In conjunction with the Partnership on Employment & Accessible Technology, the Department of Labor’s Office of Disability Employment Policy has a new publication and associated tools, AI & Inclusive Hiring Framework, both of which are geared toward hiring employees with disabilities.
How the framework works
AI isn’t neutral. It reflects the unconscious biases of the people who write the algorithms, which in turn reflect the unconscious biases of the clients commissioning the algorithms. The EEOC has already provided guidance on how AI can negatively affect the hiring process by compounding decisions rooted in discrimination.
PEAT’s framework builds on the idea that the algorithms powering AI-based hiring decisions can be inclusive of employees with disabilities. The key is understanding and human oversight of how AI works so it can work for you.
The framework has 10 focus areas, including practices, goals and sample activities you can adapt to your AI governance and disability-inclusive hiring initiatives. Each area has information on maximizing benefits and managing risks for workers and job seekers as a company assesses, acquires or deploys AI hiring technology.
The framework also lists five roles for employers, but we’re going to concentrate on two—leaders overseeing AI and the role of HR and hiring managers.
Leaders lead, of course, and leadership is usually top-down. Leaders who work responsibly with AI hiring tools set an example for everyone else in the company who uses those tools. Key practices for leaders overseeing AI include:
- Outlining organizational roles and responsibilities
- Developing policies and practices for inventorying AI hiring technology
- Developing ways to assess AI’s impact
- Exploring AI’s impact on external users
- Monitoring performance and legal risk.
HR and hiring managers’ tasks are geared toward the day-to-day use of AI hiring tools. They are assigned six tasks:
1. Training staff and contractors. The goal is to establish training policies, content and delivery systems to educate internal users on AI’s hiring technology roles, risk management and change management.
2. Outlining the context for using AI. The goal is to set boundaries for when it’s acceptable to use AI and when it’s not.

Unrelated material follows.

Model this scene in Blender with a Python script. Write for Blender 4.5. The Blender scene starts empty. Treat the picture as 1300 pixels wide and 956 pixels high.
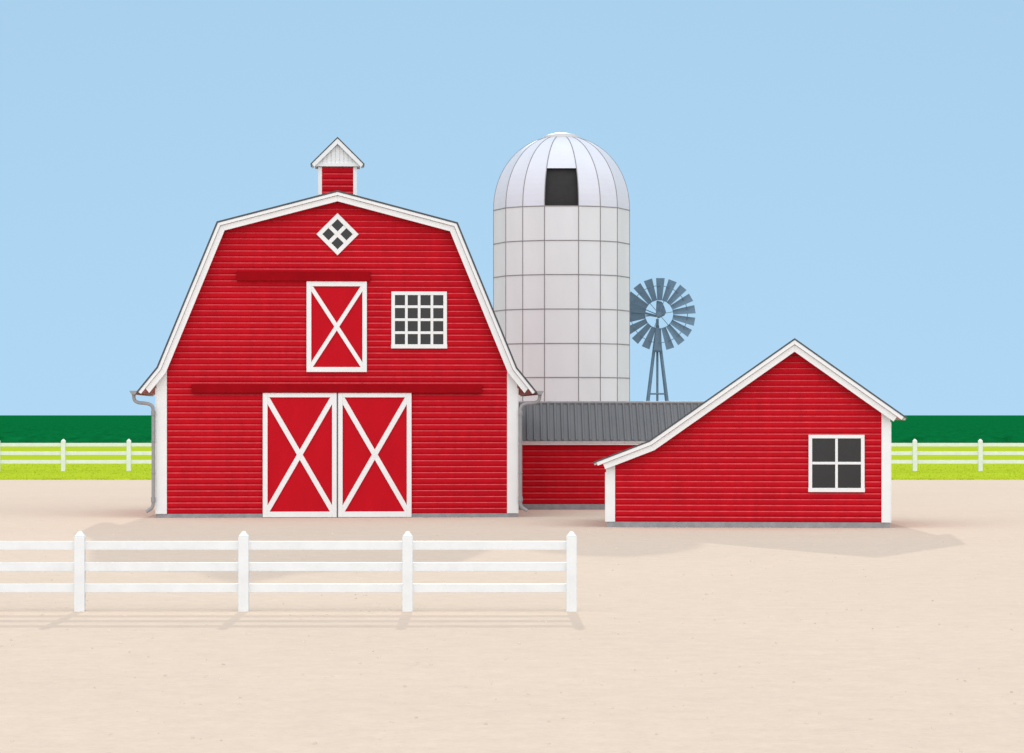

3. Fostering an inclusive culture that values critical thinking. This is document-based and may include internal and external impact assessments, independent audits and a whistleblower policy and mechanisms.
4. Outlining reasonable accommodation procedures. This encompasses creating a process for job candidates to request an accommodation and ensuring you have a process for offering, responding to and promptly managing accommodation requests.
5. Developing procedures to handle incidents and appeals. This covers testing policies and procedures to manage and report AI’s failures or negative impacts.
6. Monitoring performance and legal risk. This is also document-based and includes impact assessments (including fairness), independent audit reports, risk treatments, legal and regulatory compliance records, stakeholder feedback mechanism evaluations and participatory approaches for assessing impacts.